--- START ---

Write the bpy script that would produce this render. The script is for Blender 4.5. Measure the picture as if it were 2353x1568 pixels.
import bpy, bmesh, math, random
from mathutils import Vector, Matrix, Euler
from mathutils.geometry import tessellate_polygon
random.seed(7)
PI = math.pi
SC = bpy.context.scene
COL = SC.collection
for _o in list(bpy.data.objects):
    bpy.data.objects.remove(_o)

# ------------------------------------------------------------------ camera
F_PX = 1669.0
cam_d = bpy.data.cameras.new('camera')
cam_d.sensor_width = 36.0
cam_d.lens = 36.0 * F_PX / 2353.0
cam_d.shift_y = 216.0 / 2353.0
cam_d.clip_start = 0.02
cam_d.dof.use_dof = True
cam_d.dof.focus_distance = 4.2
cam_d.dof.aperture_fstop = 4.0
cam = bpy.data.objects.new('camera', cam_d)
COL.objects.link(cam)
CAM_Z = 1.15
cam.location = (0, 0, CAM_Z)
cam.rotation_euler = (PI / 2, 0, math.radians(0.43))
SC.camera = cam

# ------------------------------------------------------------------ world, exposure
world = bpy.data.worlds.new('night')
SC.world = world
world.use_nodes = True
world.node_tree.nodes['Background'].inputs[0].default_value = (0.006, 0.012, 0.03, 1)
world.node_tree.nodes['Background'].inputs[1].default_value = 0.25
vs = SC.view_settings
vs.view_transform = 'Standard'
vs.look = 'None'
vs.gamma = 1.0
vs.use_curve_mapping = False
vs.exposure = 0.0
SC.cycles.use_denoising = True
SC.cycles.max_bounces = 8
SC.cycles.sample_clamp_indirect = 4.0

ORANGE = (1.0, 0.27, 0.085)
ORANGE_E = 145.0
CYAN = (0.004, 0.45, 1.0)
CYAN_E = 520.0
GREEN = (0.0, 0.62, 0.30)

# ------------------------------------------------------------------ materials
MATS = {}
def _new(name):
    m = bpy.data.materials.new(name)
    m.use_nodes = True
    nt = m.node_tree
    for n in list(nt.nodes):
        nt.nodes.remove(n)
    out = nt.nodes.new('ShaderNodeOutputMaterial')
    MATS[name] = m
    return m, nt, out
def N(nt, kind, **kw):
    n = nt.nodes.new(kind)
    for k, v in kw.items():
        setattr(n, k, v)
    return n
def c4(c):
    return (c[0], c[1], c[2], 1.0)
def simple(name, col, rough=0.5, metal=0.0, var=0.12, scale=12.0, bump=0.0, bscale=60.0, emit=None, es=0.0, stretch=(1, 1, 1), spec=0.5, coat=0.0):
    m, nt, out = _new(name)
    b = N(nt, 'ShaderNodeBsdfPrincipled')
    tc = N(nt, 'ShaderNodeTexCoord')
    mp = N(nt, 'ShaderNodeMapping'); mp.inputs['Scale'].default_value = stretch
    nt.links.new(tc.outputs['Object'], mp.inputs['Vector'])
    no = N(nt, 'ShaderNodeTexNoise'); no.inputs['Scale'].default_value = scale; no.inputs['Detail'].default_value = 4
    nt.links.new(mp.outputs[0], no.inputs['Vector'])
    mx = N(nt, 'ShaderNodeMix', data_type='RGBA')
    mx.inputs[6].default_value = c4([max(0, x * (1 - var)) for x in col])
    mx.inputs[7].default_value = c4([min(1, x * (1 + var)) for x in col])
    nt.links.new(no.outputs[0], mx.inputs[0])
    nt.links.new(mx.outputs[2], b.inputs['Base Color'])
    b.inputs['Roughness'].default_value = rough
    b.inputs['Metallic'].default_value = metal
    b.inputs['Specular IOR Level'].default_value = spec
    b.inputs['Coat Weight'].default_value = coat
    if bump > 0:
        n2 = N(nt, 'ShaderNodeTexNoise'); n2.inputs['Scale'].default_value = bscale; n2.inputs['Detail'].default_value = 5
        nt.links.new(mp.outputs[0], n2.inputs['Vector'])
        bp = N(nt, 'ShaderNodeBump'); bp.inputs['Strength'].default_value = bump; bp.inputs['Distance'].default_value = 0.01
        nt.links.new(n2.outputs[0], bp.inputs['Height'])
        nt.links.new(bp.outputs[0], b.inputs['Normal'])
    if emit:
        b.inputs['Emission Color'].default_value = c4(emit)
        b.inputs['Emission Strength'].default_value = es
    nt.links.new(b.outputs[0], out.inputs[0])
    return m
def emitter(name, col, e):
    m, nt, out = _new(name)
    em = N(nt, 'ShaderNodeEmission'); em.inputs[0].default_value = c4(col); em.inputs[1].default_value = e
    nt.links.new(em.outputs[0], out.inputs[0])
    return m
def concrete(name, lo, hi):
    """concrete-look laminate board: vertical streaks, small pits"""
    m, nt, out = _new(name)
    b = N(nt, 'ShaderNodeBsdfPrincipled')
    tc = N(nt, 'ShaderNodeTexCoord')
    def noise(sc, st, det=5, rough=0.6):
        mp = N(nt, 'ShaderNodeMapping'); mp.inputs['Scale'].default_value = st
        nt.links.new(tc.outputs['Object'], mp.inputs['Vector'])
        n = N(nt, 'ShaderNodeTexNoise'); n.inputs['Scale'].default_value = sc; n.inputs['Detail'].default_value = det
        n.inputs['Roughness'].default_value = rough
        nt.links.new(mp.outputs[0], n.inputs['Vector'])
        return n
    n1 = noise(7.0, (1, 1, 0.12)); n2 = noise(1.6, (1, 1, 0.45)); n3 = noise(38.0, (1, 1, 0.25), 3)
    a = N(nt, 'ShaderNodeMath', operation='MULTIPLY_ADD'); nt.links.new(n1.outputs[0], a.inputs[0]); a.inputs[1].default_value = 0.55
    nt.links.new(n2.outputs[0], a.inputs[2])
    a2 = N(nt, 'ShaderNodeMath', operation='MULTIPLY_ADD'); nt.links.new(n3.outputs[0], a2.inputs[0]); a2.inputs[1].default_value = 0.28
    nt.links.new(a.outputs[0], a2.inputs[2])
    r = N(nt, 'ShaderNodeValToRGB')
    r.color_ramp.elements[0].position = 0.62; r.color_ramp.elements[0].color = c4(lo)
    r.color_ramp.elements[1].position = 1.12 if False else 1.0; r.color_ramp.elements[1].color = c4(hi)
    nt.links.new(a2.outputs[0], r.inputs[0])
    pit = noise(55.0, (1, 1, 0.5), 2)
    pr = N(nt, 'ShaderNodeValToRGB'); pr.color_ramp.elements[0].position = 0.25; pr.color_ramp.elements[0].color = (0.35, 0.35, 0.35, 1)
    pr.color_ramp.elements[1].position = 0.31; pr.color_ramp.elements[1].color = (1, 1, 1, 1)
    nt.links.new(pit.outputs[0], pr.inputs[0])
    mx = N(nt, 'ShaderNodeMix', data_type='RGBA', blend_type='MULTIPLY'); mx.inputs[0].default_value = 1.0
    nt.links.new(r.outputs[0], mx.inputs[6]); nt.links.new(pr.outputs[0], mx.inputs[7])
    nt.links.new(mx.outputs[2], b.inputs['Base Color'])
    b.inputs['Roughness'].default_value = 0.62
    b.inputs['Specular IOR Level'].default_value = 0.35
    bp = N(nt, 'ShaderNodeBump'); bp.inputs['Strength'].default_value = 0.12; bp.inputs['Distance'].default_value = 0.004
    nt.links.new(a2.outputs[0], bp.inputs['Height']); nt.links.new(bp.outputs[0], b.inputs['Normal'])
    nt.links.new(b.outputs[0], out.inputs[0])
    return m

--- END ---

## Given exercise
Quote exactly the first line of the data and every line after it through the one holding "SC.cycles.sample_clamp_indirect = 4.0".

## Task solution
Write the bpy script that would produce this render. The script is for Blender 4.5. Measure the picture as if it were 2353x1568 pixels.
import bpy, bmesh, math, random
from mathutils import Vector, Matrix, Euler
from mathutils.geometry import tessellate_polygon
random.seed(7)
PI = math.pi
SC = bpy.context.scene
COL = SC.collection
for _o in list(bpy.data.objects):
    bpy.data.objects.remove(_o)

# ------------------------------------------------------------------ camera
F_PX = 1669.0
cam_d = bpy.data.cameras.new('camera')
cam_d.sensor_width = 36.0
cam_d.lens = 36.0 * F_PX / 2353.0
cam_d.shift_y = 216.0 / 2353.0
cam_d.clip_start = 0.02
cam_d.dof.use_dof = True
cam_d.dof.focus_distance = 4.2
cam_d.dof.aperture_fstop = 4.0
cam = bpy.data.objects.new('camera', cam_d)
COL.objects.link(cam)
CAM_Z = 1.15
cam.location = (0, 0, CAM_Z)
cam.rotation_euler = (PI / 2, 0, math.radians(0.43))
SC.camera = cam

# ------------------------------------------------------------------ world, exposure
world = bpy.data.worlds.new('night')
SC.world = world
world.use_nodes = True
world.node_tree.nodes['Background'].inputs[0].default_value = (0.006, 0.012, 0.03, 1)
world.node_tree.nodes['Background'].inputs[1].default_value = 0.25
vs = SC.view_settings
vs.view_transform = 'Standard'
vs.look = 'None'
vs.gamma = 1.0
vs.use_curve_mapping = False
vs.exposure = 0.0
SC.cycles.use_denoising = True
SC.cycles.max_bounces = 8
SC.cycles.sample_clamp_indirect = 4.0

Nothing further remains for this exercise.